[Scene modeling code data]
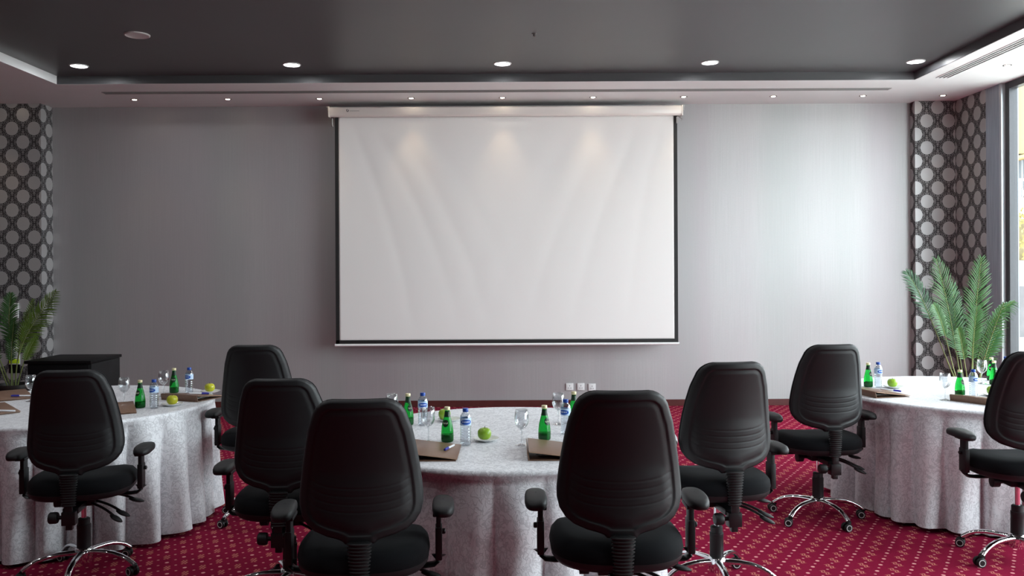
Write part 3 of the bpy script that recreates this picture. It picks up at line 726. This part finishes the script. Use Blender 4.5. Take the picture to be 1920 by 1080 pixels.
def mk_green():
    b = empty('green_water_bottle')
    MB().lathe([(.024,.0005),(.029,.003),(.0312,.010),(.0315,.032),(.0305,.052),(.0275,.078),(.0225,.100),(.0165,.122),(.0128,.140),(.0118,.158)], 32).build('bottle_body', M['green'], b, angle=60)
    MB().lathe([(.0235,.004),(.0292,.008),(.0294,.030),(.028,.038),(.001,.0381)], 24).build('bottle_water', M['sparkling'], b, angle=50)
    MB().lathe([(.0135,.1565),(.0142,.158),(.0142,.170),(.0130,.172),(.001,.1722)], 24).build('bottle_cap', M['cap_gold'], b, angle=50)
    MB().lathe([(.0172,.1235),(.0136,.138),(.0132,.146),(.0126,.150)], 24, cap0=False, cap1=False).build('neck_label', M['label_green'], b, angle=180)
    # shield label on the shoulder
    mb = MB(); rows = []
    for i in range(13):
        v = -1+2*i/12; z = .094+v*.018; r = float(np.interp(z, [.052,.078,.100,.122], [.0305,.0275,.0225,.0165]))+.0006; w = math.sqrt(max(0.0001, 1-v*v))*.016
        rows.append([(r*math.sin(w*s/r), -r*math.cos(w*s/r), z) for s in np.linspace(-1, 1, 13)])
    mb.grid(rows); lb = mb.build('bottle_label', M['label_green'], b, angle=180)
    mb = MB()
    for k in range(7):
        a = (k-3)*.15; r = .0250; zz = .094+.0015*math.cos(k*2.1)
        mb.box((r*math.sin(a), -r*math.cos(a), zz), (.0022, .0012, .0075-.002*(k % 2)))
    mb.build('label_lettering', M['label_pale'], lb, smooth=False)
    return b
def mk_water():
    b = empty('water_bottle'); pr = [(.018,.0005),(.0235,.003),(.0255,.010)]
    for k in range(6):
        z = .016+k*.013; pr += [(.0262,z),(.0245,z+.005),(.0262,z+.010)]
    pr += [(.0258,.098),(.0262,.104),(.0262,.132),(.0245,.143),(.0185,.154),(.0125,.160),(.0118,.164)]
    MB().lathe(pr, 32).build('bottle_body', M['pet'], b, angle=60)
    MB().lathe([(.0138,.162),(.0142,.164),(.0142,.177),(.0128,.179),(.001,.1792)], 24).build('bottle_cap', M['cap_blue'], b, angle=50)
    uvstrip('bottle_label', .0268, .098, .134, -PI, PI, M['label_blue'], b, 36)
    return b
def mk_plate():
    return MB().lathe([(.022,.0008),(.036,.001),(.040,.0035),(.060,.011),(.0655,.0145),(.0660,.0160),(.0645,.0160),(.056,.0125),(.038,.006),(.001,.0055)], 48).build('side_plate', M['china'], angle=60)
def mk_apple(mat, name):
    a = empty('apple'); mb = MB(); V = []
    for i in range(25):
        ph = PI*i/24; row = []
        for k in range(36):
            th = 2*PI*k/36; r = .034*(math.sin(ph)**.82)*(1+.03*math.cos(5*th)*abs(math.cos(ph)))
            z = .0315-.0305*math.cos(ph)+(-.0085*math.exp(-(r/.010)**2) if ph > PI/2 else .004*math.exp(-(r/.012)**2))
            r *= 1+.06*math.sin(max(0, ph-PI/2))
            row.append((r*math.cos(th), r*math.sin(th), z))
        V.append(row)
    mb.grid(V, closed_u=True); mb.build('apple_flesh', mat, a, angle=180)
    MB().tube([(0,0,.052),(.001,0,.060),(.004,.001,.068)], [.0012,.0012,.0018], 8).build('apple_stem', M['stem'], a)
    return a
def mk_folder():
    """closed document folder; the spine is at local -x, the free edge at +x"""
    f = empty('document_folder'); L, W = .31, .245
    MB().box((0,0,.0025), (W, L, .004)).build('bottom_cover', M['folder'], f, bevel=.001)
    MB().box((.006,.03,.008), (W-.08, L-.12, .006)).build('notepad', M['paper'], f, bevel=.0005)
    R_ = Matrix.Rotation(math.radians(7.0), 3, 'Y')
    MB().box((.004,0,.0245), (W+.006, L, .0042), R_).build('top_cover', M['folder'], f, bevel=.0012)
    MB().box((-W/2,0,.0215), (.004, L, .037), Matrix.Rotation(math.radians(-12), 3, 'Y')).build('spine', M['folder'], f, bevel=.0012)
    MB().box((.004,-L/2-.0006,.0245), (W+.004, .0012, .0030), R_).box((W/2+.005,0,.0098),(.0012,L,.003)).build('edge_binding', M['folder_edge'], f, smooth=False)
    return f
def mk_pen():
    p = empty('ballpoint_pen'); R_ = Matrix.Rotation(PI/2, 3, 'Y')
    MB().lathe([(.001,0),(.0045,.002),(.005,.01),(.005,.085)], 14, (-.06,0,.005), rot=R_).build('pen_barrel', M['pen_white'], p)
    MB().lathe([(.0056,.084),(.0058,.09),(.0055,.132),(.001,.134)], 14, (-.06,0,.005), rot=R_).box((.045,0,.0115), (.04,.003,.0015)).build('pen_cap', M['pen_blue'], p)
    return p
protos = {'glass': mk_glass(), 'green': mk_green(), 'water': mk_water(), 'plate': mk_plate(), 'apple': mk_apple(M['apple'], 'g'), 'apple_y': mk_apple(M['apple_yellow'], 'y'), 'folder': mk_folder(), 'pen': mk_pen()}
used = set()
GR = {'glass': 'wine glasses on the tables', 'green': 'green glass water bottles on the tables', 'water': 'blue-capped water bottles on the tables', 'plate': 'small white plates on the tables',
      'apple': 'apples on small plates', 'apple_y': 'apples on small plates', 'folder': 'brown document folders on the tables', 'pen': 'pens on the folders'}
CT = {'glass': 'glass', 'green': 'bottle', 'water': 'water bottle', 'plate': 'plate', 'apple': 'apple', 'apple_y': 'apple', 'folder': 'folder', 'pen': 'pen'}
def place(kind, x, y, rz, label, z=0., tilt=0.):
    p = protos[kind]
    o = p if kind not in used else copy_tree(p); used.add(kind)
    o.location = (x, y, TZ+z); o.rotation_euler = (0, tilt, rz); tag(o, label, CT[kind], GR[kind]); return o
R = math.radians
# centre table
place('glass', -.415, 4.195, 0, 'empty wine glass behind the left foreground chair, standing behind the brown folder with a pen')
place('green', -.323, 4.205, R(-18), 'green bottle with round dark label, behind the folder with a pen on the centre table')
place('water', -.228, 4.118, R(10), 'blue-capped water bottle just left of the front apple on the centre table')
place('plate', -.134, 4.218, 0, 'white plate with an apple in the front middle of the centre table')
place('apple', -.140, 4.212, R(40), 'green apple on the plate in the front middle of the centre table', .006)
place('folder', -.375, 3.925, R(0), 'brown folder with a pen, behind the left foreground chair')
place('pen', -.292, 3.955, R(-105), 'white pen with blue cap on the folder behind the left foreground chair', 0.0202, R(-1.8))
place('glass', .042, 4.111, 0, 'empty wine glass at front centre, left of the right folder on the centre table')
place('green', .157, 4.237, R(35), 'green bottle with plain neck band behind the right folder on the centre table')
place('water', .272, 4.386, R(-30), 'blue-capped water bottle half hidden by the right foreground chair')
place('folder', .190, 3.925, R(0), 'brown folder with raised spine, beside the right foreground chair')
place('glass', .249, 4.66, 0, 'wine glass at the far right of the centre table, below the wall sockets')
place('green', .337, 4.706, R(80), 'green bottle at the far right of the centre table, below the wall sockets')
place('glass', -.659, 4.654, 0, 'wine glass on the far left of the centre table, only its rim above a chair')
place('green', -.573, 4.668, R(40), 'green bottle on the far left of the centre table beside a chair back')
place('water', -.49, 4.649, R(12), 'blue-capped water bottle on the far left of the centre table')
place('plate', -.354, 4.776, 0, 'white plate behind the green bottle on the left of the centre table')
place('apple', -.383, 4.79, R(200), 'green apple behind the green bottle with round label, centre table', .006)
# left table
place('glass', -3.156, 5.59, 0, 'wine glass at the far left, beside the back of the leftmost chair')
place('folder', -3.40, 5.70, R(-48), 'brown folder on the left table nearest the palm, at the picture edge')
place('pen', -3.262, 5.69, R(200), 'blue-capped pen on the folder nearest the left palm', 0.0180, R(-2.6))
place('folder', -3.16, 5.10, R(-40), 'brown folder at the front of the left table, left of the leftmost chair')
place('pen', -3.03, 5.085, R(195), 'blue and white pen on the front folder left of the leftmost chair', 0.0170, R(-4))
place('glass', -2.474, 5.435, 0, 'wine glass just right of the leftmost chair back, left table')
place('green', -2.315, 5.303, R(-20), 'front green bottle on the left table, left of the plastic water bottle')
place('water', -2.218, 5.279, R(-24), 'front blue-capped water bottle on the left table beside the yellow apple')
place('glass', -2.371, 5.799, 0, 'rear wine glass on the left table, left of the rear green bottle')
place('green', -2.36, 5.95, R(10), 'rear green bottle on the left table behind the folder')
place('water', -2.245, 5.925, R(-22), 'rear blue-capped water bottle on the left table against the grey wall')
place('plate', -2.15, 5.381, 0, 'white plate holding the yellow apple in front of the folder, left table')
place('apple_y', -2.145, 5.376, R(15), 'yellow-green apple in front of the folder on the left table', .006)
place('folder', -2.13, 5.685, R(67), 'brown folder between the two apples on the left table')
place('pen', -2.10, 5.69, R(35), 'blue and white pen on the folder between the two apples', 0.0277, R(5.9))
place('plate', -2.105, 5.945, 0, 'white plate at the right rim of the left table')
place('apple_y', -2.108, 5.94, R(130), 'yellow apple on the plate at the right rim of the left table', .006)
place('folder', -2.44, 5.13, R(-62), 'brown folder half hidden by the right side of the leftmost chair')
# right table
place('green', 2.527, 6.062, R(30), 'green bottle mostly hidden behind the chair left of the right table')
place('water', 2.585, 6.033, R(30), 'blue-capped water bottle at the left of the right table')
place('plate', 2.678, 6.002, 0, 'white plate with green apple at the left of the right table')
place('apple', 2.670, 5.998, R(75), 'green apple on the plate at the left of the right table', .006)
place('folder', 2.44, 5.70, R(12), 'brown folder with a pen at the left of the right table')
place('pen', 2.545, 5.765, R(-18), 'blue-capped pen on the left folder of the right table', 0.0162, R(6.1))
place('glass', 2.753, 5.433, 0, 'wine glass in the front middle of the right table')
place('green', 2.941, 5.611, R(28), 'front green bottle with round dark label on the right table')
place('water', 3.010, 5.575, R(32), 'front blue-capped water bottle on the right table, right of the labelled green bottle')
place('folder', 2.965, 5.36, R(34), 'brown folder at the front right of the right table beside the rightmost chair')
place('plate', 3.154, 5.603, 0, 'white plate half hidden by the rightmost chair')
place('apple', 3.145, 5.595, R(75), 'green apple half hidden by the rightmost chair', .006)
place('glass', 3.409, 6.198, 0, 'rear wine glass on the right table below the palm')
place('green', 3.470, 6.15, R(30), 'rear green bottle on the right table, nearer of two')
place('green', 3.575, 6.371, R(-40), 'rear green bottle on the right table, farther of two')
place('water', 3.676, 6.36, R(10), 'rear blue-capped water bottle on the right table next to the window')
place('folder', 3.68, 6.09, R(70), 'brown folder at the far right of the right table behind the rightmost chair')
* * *
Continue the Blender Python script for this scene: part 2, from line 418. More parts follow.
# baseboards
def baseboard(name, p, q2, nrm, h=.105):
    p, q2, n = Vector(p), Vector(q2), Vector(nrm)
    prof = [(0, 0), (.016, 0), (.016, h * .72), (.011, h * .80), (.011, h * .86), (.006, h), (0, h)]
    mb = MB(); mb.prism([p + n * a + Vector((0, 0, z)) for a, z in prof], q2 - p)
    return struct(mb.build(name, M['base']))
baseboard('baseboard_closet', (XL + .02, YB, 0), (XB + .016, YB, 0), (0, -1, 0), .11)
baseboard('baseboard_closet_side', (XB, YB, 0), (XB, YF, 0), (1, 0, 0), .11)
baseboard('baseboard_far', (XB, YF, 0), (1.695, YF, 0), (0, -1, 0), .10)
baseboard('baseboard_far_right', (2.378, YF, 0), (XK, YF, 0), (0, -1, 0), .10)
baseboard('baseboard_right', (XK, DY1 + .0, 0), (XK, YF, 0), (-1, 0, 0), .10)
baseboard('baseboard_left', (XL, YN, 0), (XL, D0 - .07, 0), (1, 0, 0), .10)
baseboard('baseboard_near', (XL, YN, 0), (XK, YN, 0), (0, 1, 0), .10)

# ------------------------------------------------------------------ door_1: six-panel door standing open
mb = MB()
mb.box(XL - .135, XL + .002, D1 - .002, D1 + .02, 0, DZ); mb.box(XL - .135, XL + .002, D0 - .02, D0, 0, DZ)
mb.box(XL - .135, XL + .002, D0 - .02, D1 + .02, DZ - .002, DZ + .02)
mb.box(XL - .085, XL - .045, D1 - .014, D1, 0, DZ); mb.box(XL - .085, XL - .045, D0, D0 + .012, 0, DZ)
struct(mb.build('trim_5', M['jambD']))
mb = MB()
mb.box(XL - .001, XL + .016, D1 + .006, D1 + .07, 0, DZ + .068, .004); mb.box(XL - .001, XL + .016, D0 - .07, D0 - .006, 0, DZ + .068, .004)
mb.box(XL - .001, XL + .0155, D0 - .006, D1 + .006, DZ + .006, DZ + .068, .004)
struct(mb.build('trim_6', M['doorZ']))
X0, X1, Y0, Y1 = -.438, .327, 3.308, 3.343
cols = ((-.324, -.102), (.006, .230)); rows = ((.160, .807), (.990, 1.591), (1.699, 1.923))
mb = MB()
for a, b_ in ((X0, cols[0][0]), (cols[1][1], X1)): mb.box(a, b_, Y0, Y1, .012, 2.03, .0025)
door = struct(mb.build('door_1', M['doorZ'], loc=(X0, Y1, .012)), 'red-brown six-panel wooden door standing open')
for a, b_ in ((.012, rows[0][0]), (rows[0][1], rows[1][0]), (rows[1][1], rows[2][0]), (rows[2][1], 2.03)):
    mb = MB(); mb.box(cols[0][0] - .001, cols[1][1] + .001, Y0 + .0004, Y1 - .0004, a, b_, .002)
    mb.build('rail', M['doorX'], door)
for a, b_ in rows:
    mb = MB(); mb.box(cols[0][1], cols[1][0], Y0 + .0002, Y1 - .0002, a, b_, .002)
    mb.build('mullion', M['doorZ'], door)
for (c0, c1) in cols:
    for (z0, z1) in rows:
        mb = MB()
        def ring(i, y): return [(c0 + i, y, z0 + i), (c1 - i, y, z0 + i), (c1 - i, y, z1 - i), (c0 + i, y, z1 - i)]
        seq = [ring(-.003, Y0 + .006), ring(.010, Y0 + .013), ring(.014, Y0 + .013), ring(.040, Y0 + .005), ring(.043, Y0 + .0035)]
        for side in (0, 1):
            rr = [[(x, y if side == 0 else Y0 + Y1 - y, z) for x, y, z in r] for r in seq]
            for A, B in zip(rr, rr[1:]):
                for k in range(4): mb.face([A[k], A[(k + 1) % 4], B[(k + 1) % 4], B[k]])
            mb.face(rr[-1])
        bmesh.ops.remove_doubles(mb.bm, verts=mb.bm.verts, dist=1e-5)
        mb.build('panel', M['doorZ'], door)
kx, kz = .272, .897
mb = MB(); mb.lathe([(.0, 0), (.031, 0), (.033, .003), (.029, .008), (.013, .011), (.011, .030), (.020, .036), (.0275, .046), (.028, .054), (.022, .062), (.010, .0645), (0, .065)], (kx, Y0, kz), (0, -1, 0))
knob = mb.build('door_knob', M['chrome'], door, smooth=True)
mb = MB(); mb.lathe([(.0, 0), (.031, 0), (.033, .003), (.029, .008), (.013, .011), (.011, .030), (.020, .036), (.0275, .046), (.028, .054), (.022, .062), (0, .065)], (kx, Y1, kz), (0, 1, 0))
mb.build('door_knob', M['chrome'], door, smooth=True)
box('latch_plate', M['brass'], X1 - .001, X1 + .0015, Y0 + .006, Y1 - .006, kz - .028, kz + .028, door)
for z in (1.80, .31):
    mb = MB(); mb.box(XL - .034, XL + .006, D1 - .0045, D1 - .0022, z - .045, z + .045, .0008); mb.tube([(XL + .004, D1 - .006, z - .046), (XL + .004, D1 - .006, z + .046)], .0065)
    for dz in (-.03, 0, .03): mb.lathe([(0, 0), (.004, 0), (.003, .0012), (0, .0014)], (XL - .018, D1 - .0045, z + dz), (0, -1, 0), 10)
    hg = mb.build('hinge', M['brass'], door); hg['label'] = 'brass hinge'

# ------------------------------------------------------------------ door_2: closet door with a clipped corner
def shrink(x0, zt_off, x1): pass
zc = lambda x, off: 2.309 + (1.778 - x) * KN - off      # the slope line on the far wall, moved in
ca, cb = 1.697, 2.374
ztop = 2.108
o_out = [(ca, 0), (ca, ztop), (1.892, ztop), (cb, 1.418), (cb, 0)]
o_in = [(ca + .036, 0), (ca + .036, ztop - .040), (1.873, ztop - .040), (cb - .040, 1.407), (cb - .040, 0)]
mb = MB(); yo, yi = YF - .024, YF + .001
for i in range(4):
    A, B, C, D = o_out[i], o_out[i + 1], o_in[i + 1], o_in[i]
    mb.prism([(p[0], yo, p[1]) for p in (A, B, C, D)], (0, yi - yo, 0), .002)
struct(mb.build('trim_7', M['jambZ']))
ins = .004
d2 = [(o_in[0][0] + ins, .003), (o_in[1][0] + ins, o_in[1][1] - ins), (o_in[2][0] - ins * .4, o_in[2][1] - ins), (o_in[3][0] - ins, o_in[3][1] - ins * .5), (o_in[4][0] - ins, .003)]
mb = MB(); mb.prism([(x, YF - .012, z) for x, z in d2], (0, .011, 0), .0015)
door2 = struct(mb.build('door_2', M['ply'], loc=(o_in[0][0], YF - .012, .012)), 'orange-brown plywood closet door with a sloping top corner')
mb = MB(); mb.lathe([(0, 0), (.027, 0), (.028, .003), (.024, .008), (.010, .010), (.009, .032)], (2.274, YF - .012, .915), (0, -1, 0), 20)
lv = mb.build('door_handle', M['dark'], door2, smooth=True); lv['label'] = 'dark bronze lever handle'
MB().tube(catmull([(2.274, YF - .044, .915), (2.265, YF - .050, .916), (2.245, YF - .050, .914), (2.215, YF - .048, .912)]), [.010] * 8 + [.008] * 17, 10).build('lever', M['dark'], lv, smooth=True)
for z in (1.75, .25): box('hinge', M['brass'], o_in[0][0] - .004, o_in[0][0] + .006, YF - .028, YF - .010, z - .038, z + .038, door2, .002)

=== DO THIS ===
Find each line holding "picture". Copy it out.

=== THE SOLUTION ===
Write part 3 of the bpy script that recreates this picture. It picks up at line 726. This part finishes the script. Use Blender 4.5. Take the picture to be 1920 by 1080 pixels.
place('folder', -3.40, 5.70, R(-48), 'brown folder on the left table nearest the palm, at the picture edge')